This fall, Rudenstine plans to teach a seminar on 20th century lyric poetry at Princeton, where he has taught several other seminars over the past few years.
“I vary the subjects because I find that’s a good way to keep myself mobile and keep my mind reasonably fertile,” he says. “It keeps me learning.”
Rudenstine and his wife, Angelica Zander Rudenstine, spend several days each week in Princeton, N.J., where they own a house a few blocks away from campus.
“The counterpoint between New York and Princeton is one that we both really like,” he says. “In terms of the pace of life there are things I can do in Princeton that it’s very hard to do in New York.”
In Princeton, Rudenstine says he is more free to shape his time.

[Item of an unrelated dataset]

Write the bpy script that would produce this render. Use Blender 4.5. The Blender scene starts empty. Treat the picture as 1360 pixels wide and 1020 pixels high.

“When I get up at seven in the morning and I start reading a book and listening to music or just want to go for a long walk or whatever the case may be, I feel that the time is there,” he says. “Angelica and I can have a long breakfast together, we can talk about a lot of things. We can go out for walks. We can think longer and more deeply—and certainly read longer.”
Rudenstine—who graduated from Princeton in 1956 and eventually went on to serve as dean of students, dean of the college and provost there—now sits on the university’s board of trustees.
Spending more time at Princeton, Rudenstine says, “is, for all kinds of reasons, interesting and has meaning for me and puts me in close touch with an institution I’ve been close to all my life.”
In addition, he serves on several other non-profit boards, including London’s Courtauld Institute, the New York Public Library and the Goldman Sachs Foundation.
What About Harvard?
Since he left Harvard, sightings of Rudenstine on campus have been few and far between. He attended the October 2001 installation ceremony for his successor, University President Lawrence H. Summers, and was also spotted at memorial services for former Harvard President Nathan M. Pusey ’28 and former University Professor Robert Nozick. He last sat onstage in Tercentenary Theater in June 2002 when he received an honorary doctor of laws degree.
“He feels like he did his job, came and went as he said he would. And I think that his legacy will only grow in luster—I’m confident of that,” observes Plummer Professor of Christian Morals Peter J. Gomes, who teaches a course on Harvard’s history and its presidents. “He’s the man for whom the ovations grow louder every time he returns.”
Though in his Mellon Foundation office, Rudenstine is only a few stories away from the courtyard where he met with Du Bois Professor of the Humanities Henry Louis “Skip” Gates Jr. in 1991 and hashed out the development of Harvard’s powerhouse Department of Afro-American Studies, Rudenstine avoids any discussion of his successor’s flap with the department.
Indeed, he declines to discuss any details of Summers’ tenure.
With regard to Harvard, Rudenstine describes himself as “not at all uninterested but disengaged.”